By Henrik Palmgren | redice.tv


A time ball is a large painted wooden or metal ball that drops at a predetermined time, principally to enable sailors to check their marine chronometers from their boats offshore. Accurate timekeeping is one way of enabling mariners to determine their longitude at sea.

Time ball stations set their clocks according to transit observations of the positions of the sun and stars. Originally they either had to be stationed at the observatory itself, or had to keep a very accurate clock at the station which was set manually to observatory time. Following the introduction of the electric telegraph around 1850, time balls could be located at a distance from their source of Meantime and operated remotely.The first time ball was erected at Portsmouth, England in 1829 by its inventor Robert Wauchope, a Captain in the Royal Navy. Others followed in the major ports of the United Kingdom (including Liverpool) and around the maritime world.[2] One was installed in 1833 at the Greenwich Observatory by Astronomer Royal John Pond, and the time ball has dropped at 1 p.m. every day since then.[3] Wauchope submitted his scheme to American and French ambassadors when they visited England. The US Naval Observatory was established in Washington D.C. and the first American time ball went into service in 1845. Time balls are usually dropped at 1 p.m. (although in the USA they were dropped at noon). They were raised half way about 5 minutes earlier to alert the ships, then with 2–3 minutes to go they were raised the whole way. The time was recorded when the ball began descending, not when it reached the bottom.

The Greenwich Time-ball

As the name implies, a marine time-keeper (chronometer) is designed to keep time at sea. But for navigational purposes it is necessary to know the time in the first place, and the going of the timekeeper must be checked periodically thereafter. Whatever method was used to do this, it was most unwise to move the chronometer so a pocket watch had to be used as an intermediary, or a signal be made from shore. In 1818 Captain Robert Wauchope RN proposed that time-balls should be erected. In 1833 he suggested to the Admiralty that one should be at Greenwich. In October of the same year the following notice to Mariners was issued:

The Lord Commissioners of the Admiralty hereby give notice, that a time-ball will henceforth be dropped, every day, from the top of a pole on the Eastern turret of the Royal Observatory at Greenwich, at the moment of one o’clock PM mean solar time. By observing the first instance of its downwards movement, all vessels in the adjacent reaches of the river (Thames) as well as in most of the docks, will thereby have the opportunity of regulating and rating their chronometers. The ball will be hoisted half-way up the pole, at five minutes before One o’clock, as a preparatory signal, and close up at two minutes before One.

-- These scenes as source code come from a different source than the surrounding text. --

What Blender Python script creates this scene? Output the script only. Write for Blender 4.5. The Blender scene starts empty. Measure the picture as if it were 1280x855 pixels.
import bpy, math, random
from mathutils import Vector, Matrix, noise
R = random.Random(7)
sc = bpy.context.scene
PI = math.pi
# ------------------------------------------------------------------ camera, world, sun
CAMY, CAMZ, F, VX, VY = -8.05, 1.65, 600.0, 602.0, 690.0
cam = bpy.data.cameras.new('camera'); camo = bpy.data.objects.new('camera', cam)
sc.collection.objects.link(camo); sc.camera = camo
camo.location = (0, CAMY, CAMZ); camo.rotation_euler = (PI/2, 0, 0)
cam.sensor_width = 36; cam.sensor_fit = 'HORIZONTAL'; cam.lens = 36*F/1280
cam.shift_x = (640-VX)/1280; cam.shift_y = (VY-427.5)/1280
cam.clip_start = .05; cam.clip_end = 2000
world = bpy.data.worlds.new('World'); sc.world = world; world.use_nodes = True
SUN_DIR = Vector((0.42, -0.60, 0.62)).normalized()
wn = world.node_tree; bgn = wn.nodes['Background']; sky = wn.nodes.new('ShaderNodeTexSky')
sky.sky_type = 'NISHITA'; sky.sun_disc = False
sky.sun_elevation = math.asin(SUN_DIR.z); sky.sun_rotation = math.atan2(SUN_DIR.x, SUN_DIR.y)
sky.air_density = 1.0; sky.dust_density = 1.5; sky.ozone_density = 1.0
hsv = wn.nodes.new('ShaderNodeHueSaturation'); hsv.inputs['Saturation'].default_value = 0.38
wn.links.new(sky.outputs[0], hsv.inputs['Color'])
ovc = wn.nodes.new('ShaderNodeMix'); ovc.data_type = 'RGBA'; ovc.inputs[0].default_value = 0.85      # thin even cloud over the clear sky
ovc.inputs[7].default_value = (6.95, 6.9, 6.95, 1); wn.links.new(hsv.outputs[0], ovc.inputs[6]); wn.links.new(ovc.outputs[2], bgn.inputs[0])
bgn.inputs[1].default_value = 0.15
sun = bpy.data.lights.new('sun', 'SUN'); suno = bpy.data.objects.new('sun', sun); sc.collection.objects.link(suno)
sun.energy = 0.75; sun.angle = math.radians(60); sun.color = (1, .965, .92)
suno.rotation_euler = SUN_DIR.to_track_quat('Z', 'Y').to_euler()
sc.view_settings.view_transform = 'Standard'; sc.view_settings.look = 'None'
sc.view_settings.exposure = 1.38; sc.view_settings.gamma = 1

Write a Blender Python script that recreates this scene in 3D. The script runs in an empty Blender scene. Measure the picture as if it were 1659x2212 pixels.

By command of their Lordships - John Barrow

One o’clock was chosen because at noon the astronomers at the Royal Observatory might be busy finding the time. The apparatus, constructed in 1833 remains substantially unchanged today. Not only did the Greenwich time-ball - said to be the world’s first public time signal - give Greenwich time to ships in London’s river and docks but, for the first time, it made Greenwich time regularly available to those ashore who could see it. The original Greenwich time-ball of 1833 was of wood and painted leather, the present aluminium one dating to 1919. The ball is automatically raised halfway up the mast at 12.55pm, to the top at 12.58pm and drops at 1.00pm precisely, (BST in summer, GMT in winter). Until 1960 the hoisting was done by hand.